Task details:
Gather the lines from the material that contain "picture".

Information provided:
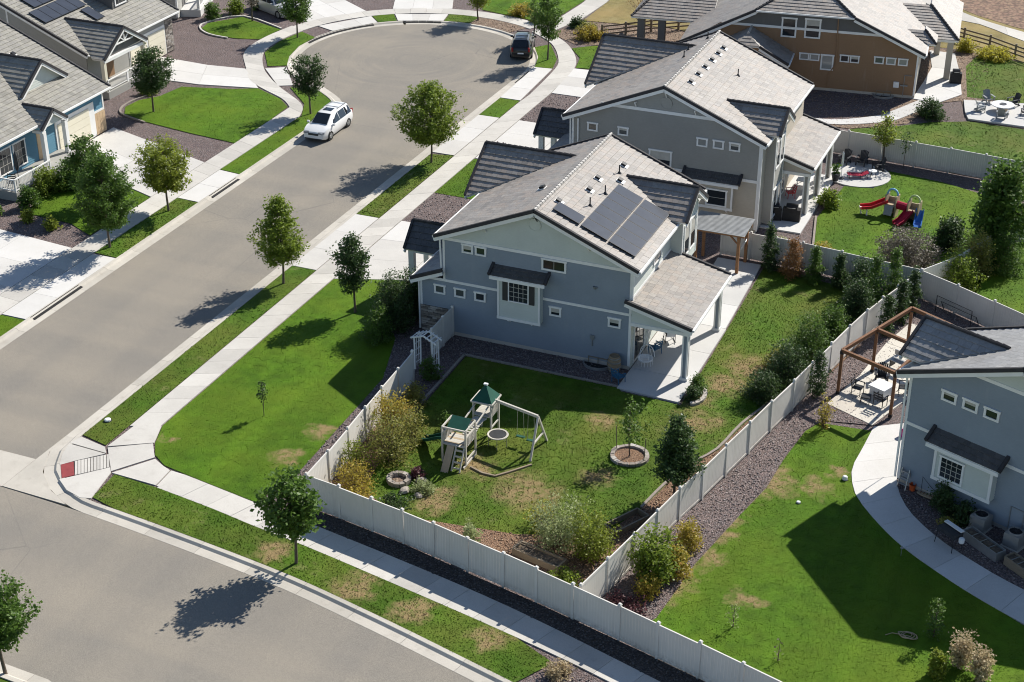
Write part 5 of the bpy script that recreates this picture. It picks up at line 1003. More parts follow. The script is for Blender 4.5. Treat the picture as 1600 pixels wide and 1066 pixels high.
# ------------------------------------------------------------------ grass blades and loose stones
def in_poly(P, poly):
    x, y = P[:, 0], P[:, 1]; ins = np.zeros(len(P), bool); n = len(poly); j = n-1
    for i in range(n):
        xi, yi = poly[i]; xj, yj = poly[j]
        c = ((yi > y) != (yj > y)) & (x < (xj-xi)*(y-yi)/(yj-yi+1e-12)+xi); ins ^= c; j = i
    return ins
def scatter(poly, dens):
    A = np.array(poly); lo, hi = A.min(0), A.max(0); n = int((hi-lo).prod()*dens)
    P = RNG.uniform(lo, hi, (n, 2)); return P[in_poly(P, poly)]
def np_mesh(name, V, F, mats, rnd=None):
    me = bpy.data.meshes.new(name); nv, nf, k = len(V), len(F), F.shape[1]
    me.vertices.add(nv); me.vertices.foreach_set('co', V.astype(np.float32).ravel())
    me.loops.add(nf*k); me.loops.foreach_set('vertex_index', F.astype(np.int32).ravel())
    me.polygons.add(nf); me.polygons.foreach_set('loop_start', np.arange(nf, dtype=np.int32)*k)
    me.materials.append(mats)
    if rnd is not None: at_ = me.attributes.new('rnd', 'FLOAT', 'FACE'); at_.data.foreach_set('value', rnd.astype(np.float32))
    me.update(calc_edges=True); me.validate(); return me
def tufts(P, z, hmin, hmax, wd):
    n = len(P); a = RNG.uniform(0, 2*np.pi, n); h = RNG.uniform(hmin, hmax, n); w = wd*RNG.uniform(.6, 1.3, n)
    lean = RNG.normal(0, .04, (n, 2)); b = np.c_[P, np.full(n, z)]; d = np.c_[np.cos(a), np.sin(a), np.zeros(n)]*w[:, None]/2
    t = b+np.c_[lean, h]; V = np.stack([b-d, b+d, t], 1).reshape(-1, 3); return V, np.arange(3*n).reshape(-1, 3)
for key, nm, lab in (('lawn', 'grass', 'short mown grass blades of the green lawns'), ('yard', 'grass', 'patchy grass blades of the yard and verges')):
    Vs, Fs, off = [], [], 0
    for poly, k, z in LAWNS:
        if k != key: continue
        cx_, cy_ = np.mean(np.array(poly), 0); far = math.hypot(cx_, cy_)
        dens = 150 if far < 75 else (90 if far < 110 else 45)
        P = scatter(poly, dens); V, F = tufts(P, z-.01, .02, .05 if key == 'lawn' else .08, .06 if far < 90 else .09); Vs.append(V); Fs.append(F+off); off += len(V)
    o = bpy.data.objects.new(nm, np_mesh(nm, np.concatenate(Vs), np.concatenate(Fs), M[key])); link(o); tag(o, lab, 'grass', None, 'stuff')
OCT_F = np.array([(0,2,4),(2,1,4),(1,3,4),(3,0,4),(2,0,5),(1,2,5),(3,1,5),(0,3,5)])
def stones_mesh(name, P, z, s0, s1, mat):
    n = len(P); s = RNG.uniform(s0, s1, n); a = RNG.uniform(0, 2*np.pi, n); ca, sa = np.cos(a)*s, np.sin(a)*s
    jit = RNG.uniform(.6, 1.2, (n, 3)); b = np.c_[P, np.full(n, z)]
    o6 = np.stack([np.c_[ca, sa, 0*s]*jit[:, :1], -np.c_[ca, sa, 0*s]*jit[:, 1:2], np.c_[-sa, ca, 0*s]*.8, np.c_[sa, -ca, 0*s]*jit[:, 2:3], np.c_[0*s, 0*s, s*.75], np.c_[0*s, 0*s, -s*.4]], 1)
    V = (b[:, None]+o6).reshape(-1, 3); F = (OCT_F[None]+(np.arange(n)*6)[:, None, None]).reshape(-1, 3); return np_mesh(name, V, F, mat, np.repeat(RNG.random(n), 8))
M['pebble'] = m_tile('loose_rock', [(.09, .07, .066), (.17, .13, .12), (.24, .19, .175), (.13, .12, .125), (.36, .31, .29)])
M['chip'] = m_tile('loose_chip', [(.17, .10, .06), (.33, .21, .13), (.24, .14, .085), (.42, .31, .21)])
M['dpebble'] = m_tile('loose_dark_rock', [(.03, .028, .028), (.075, .068, .066), (.11, .10, .1), (.05, .045, .045)])
for key, mk, lab in (('rock', 'pebble', 'loose purplish landscape rock in the beds'), ('chips', 'chip', 'loose wood chips in the yard beds'), ('darkrock', 'dpebble', 'loose dark rock along the corner fence'), ('tanrock', 'chip', 'loose tan mulch in the far beds')):
    Ps = [scatter(poly, 26 if math.hypot(*np.mean(np.array(poly), 0)) < 100 else 9) for poly, k, z in GRAVELS if k == key]
    P = np.concatenate(Ps); o = bpy.data.objects.new('loose_stones', stones_mesh('loose_stones', P, .012, .03, .075, M[mk])); link(o); tag(o, lab, 'rocks', None, 'stuff')

# ------------------------------------------------------------------ trees and shrubs
M.update(
 lf_green=m_leaf('leaf_green', (.045, .088, .016), (.10, .175, .028), .38), lf_bright=m_leaf('leaf_bright', (.08, .13, .018), (.19, .25, .032), .45), lf_dark=m_leaf('leaf_dark', (.026, .052, .016), (.06, .105, .028), .3),
 lf_lime=m_leaf('leaf_lime', (.10, .14, .018), (.23, .27, .035), .45), lf_olive=m_leaf('leaf_olive', (.12, .14, .03), (.27, .265, .06), .4, (.38, .24, .09)), lf_gold=m_leaf('leaf_gold', (.20, .17, .025), (.40, .32, .05), .4, (.44, .22, .06)),
 lf_rust=m_leaf('leaf_rust', (.17, .08, .03), (.30, .16, .06), .28), lf_silver=m_leaf('leaf_silver', (.15, .19, .07), (.32, .36, .16), .36), lf_grey=m_leaf('leaf_greybrown', (.085, .075, .055), (.20, .175, .135), .2), lf_maroon=m_leaf('leaf_maroon', (.05, .018, .022), (.12, .045, .05), .25),
 lf_yel=m_leaf('leaf_yellow', (.22, .21, .03), (.42, .38, .05), .42), lf_straw=m_leaf('leaf_straw', (.25, .19, .10), (.46, .37, .22), .32))
PROF = {'oval': lambda t: math.sin(math.pi*min(.97, .12+.86*t))**.62, 'round': lambda t: math.sqrt(max(.03, 1-(1.85*t-.9)**2)), 'pyramid': lambda t: (.55+.45*min(1, t/.15))*(1-t)**.72+.05, 'cone': lambda t: (1-t)**.85+.03,
        'column': lambda t: (1-t**3)**.6*(.7+.3*min(1, t*4)), 'vase': lambda t: .4+.6*t if t < .72 else (1-(t-.72)/.28*.75), 'bush': lambda t: math.sqrt(max(.04, 1-t*t))}
def leaves(C, n_per, sig, size, rg, col_bias):
    """leaf quads gathered round the clump centres C"""
    n = len(C)*n_per; c = np.repeat(C, n_per, 0); p = c+rg.normal(0, 1, (n, 3))*sig
    s = size*rg.uniform(.6, 1.35, n); d = rg.normal(0, 1, (n, 3)); d[:, 2] = d[:, 2]*.6-.1; d /= np.linalg.norm(d, axis=1)[:, None]
    k = rg.normal(0, 1, (n, 3)); k[:, 2] += 1.1; q = np.cross(d, k); q /= np.linalg.norm(q, axis=1)[:, None]+1e-9
    V = np.stack([p, p+d*s[:, None]*.55+q*s[:, None]*.34, p+d*s[:, None], p+d*s[:, None]*.55-q*s[:, None]*.34], 1).reshape(-1, 3)
    r_ = np.clip(np.repeat(rg.uniform(0, .55, len(C)), n_per)+rg.uniform(0, .45, n)+col_bias, 0, 1)
    return V, np.arange(4*n).reshape(-1, 4), r_
def make_tree(name, label, cat, xy, hgt, th, rad, shape='oval', leaf='lf_green', nb=60, npc=17, size=.15, sig=.115, up=.55, seed=0, group=None, trunk_r=.07, droop=0, keep=1.0, z=0.0, stems=1, sub=6):
    rg = np.random.default_rng(seed+17); root = thing(name, label, cat, (xy[0], xy[1], z), 0, group)
    ch = hgt-th; prof = PROF[shape]; C = []; tm = MB(); lm = MB()
    bend = rg.normal(0, .05, 2); topz = th+ch*(.86 if shape != 'bush' else .5)
    axis = lambda zz: Vector((bend[0]*math.sin(zz*.9), bend[1]*math.sin(zz*1.1), zz))
    if stems == 1: tm.tube([axis(-.1), axis(th*.5), axis(th), axis(th+ch*.4), axis(topz)], [trunk_r*1.25, trunk_r, trunk_r*.85, trunk_r*.5, trunk_r*.15], 8)
    else:
        for i in range(stems):
            a = 6.28*i/stems+rg.uniform(0, 1); tm.tube([(0.05*math.cos(a), .05*math.sin(a), -.1), (rad*.2*math.cos(a), rad*.2*math.sin(a), hgt*.3), (rad*.45*math.cos(a), rad*.45*math.sin(a), hgt*.65)], [trunk_r, trunk_r*.7, trunk_r*.25], 6)
    lop = 1+.16*np.sin(rg.uniform(0, 6.28)+np.arange(8)*rg.uniform(.5, 1.5))
    for i in range(nb):
        t = min(.985, max(.01, (i+rg.uniform(.1, .9))/nb)); a = i*2.39996+rg.uniform(-.4, .4)
        r_ = rad*prof(t)*(rg.uniform(.62, 1.22) if stems == 1 else rg.uniform(.72, 1.14))*lop[int(a/6.28*8) % 8]; zt = th+ch*t+rg.uniform(-.06 if t > .15 else 0, .085)*ch-(droop*r_)
        tip = Vector((r_*math.cos(a), r_*math.sin(a), max(.05, zt))); zs = max(th*.75, min(topz*.97, tip.z-r_*up-.05)); st = axis(zs)
        if stems > 1: st = Vector((tip.x*.15, tip.y*.15, max(.05, tip.z*.25)))
        mid = st.lerp(tip, .5)+Vector((0, 0, -.06*r_ if up > .3 else .04*r_)); lm.tube([st, mid, tip], [max(.012, trunk_r*.3), max(.008, trunk_r*.18), .005], 4, False)
        if rg.random() > keep: continue
        L_ = max(.25, (tip-st).length); ns = max(2, int(sub*min(1.6, L_/1.0)+.5))
        for k in range(ns):
            s_ = .32+.72*(k+rg.uniform(0, 1))/ns; p = st.lerp(mid, s_*2) if s_ < .5 else mid.lerp(tip, (s_-.5)*2)
            C.append((p.x+rg.normal(0, sig*.9), p.y+rg.normal(0, sig*.9), p.z+rg.normal(0, sig*.7)))
    C = np.array(C); C[:, 2] = np.maximum(C[:, 2], .06)
    V, F, rn = leaves(C, npc, np.array([sig, sig, sig*.8]), size, rg, 0.0); V[:, 2] = np.maximum(V[:, 2], .01)
    tm.build('trunk' if stems == 1 else 'stems', M['bark'], root, 60)
    lm.build('limbs', M['bark'], root)
    o = bpy.data.objects.new('crown', np_mesh('crown', V, F, M[leaf], rn)); link(o, root); return root
T_ = 'street and yard trees'
TREES = [
 ('corner verge tree with broad dark leaves and road shadow', (-33.04, 52.89), 4.95, 1.3, 1.28, 'round', 'lf_green', dict(size=.22, npc=12, nb=46, sig=.15)),
 ('conical street tree near the blue house driveway', (-48.26, 78.29), 5.85, 1.25, 1.80, 'pyramid', 'lf_bright', dict(nb=92, up=.85, npc=16)),
 ('narrow dark oval tree on the corner lawn', (-42.31, 76.54), 5.0, 1.3, 1.05, 'oval', 'lf_dark', dict(nb=60, npc=17, sig=.13)),
 ('full green street tree halfway up the street', (-48.26, 99.91), 6.1, 1.1, 2.15, 'oval', 'lf_bright', dict(nb=125, up=.8, npc=16)),
 ('lime green tree on the left verge', (-61.12, 85.04), 5.0, 1.3, 1.95, 'round', 'lf_lime', dict(nb=80, up=.9)),
 ('dense tall green tree on the left verge', (-61.37, 78.56), 6.4, 1.0, 2.15, 'oval', 'lf_green', dict(nb=120, up=.8, npc=17)),
 ('dark bushy tree behind the left verge trees', (-66.3, 83.4), 5.1, .8, 1.65, 'oval', 'lf_green', dict(nb=70, npc=17)),
 ('dark round tree on the bright left lawn', (-73.03, 101.06), 5.1, 1.3, 1.45, 'oval', 'lf_dark', dict(nb=76, npc=18, sig=.16)),
 ('spreading dark tree beside the white minivan', (-61.34, 105.4), 4.8, 1.2, 1.75, 'vase', 'lf_dark', dict(nb=52, up=.9, npc=14)),
 ('tree on the curved verge by the bulb', (-71.81, 121.91), 4.6, 1.2, 1.55, 'round', 'lf_green', dict(nb=52, up=.7)),
 ('small thin tree on the oval lawn', (-78.07, 124.66), 3.6, 1.2, .9, 'round', 'lf_grey', dict(nb=26, npc=7)),
 ('tall green tree beside the black parked car', (-48.98, 124.83), 6.0, 1.6, 1.15, 'oval', 'lf_green', dict(nb=60, up=.8, npc=15)),
 ('lime tree at the top of the bulb', (-59.04, 132.86), 4.4, 1.0, 1.4, 'round', 'lf_lime', dict(nb=46)),
 ('slim young tree behind the black parked car', (-52.22, 129.52), 3.8, 1.4, .7, 'oval', 'lf_green', dict(nb=24, npc=9)),
 ('bare reddish tree before the rail fence', (-43.66, 133.6), 4.6, 1.0, 1.3, 'vase', 'lf_rust', dict(nb=44, npc=2, up=.9, size=.1)),
 ('young staked tree in a stone ring', (-21.74, 67.59), 3.3, 1.0, .75, 'oval', 'lf_green', dict(nb=24, npc=10, size=.13, trunk_r=.035)),
 ('dark pyramidal tree inside the long yard fence', (-18.44, 64.72), 4.7, 1.05, 1.25, 'pyramid', 'lf_dark', dict(nb=90, npc=17, sig=.12, up=.5)),
 ('tree at the bottom left corner of the picture', (-40.55, 41.3), 4.3, 1.2, 1.75, 'vase', 'lf_green', dict(nb=64, up=.9, npc=15)),
 ('yellowing young tree at the far vinyl fence', (-17.72, 112.5), 3.7, 1.3, .85, 'oval', 'lf_lime', dict(nb=34, npc=11)),
 ('tiny sapling in the middle of the corner lawn', (-41.2, 63.87), 2.1, .9, .26, 'oval', 'lf_dark', dict(nb=16, npc=12, size=.1, sig=.07, trunk_r=.018)),
 ('thin dark sapling beside the far vinyl fence', (-16.2, 112.3), 2.7, 1.2, .35, 'oval', 'lf_dark', dict(nb=12, npc=6, trunk_r=.02)),
 ('tall leafy tree right of the toddler play set', (-7.95, 99.4), 6.4, .7, 1.75, 'oval', 'lf_green', dict(nb=90, npc=15, size=.24, sig=.2)),
 ('leafy tree at the right edge beyond the lawn', (-6.6, 106.5), 4.6, .8, 1.4, 'round', 'lf_green', dict(nb=50, npc=14, size=.22, sig=.2)),
]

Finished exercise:
Write part 5 of the bpy script that recreates this picture. It picks up at line 1003. More parts follow. The script is for Blender 4.5. Treat the picture as 1600 pixels wide and 1066 pixels high.
 ('tree at the bottom left corner of the picture', (-40.55, 41.3), 4.3, 1.2, 1.75, 'vase', 'lf_green', dict(nb=64, up=.9, npc=15)),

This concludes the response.